Je constate aussi que vous aimez écouter Jean-Jacques Goldman à fond, en frappant des mains. Chouette. Vous avez vu le dernier spectacle de Jean-Marie Bigard? Non? Dommage, c'est poilant.
Idem lorsque vous honorez votre chère Sonia, 26 ans (ça aussi vous l'avez dit) toutes fenêtres ouvertes. Entre nous, la demoiselle doit un petit peu simuler, enfin bon... Moi je dis ça je dis rien. Ou alors vous êtes une bête.
Comme j'essaie de toujours tirer le positif des situations que je rencontre, j'ai réalisé un enregistrement partiel de votre dernière conversation téléphonique.
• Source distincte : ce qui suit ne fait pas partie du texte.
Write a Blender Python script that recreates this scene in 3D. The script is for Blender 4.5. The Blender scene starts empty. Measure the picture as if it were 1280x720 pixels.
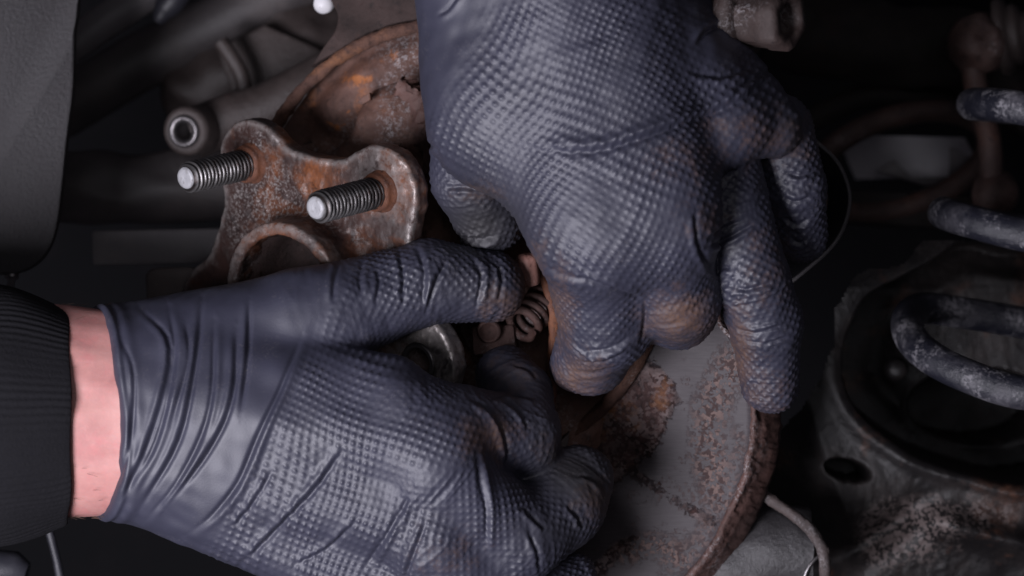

Oh pas besoin d'aller tout près, et d'avoir des micros ultra sophistiqués: mon mobile a suffit a capter votre doux babil. En tout cas avec cet enregistrement nous rigolons bien entre potes. J'envisage de le mixer pour en faire un tube de l'été: «Pôpa, pôpa». «Non, môman, môman!». Julien Doré n'a qu'à bien se tenir. Comme je suis sympa, je fais un geste en vous cédant les royalties que je récolterai. En même temps, vu le flop annoncé, je ne prends pas trop de risques. Mais, sait-on jamais... le grand public a souvent des goûts de chiotte.
Ah oui, j'ai oublié de vous parler de votre chat: il est gentil, mais que se passe-t-il pour qu'il vienne toujours sur mon balcon? Il n'est pas heureux chez vous, il n'a pas d'ami? Remarquez, il est vrai c'est un fardeau relativement lourd que de s'appeler Sadock lorsqu'on vient de l'Hexagone (!). Je compatis, moi je m'appelle bien Olivier, alors bon.
Allez, bonne fin de journée. Et... allez les Bleus, hein.
On peut se tutoyer maintenant Richard?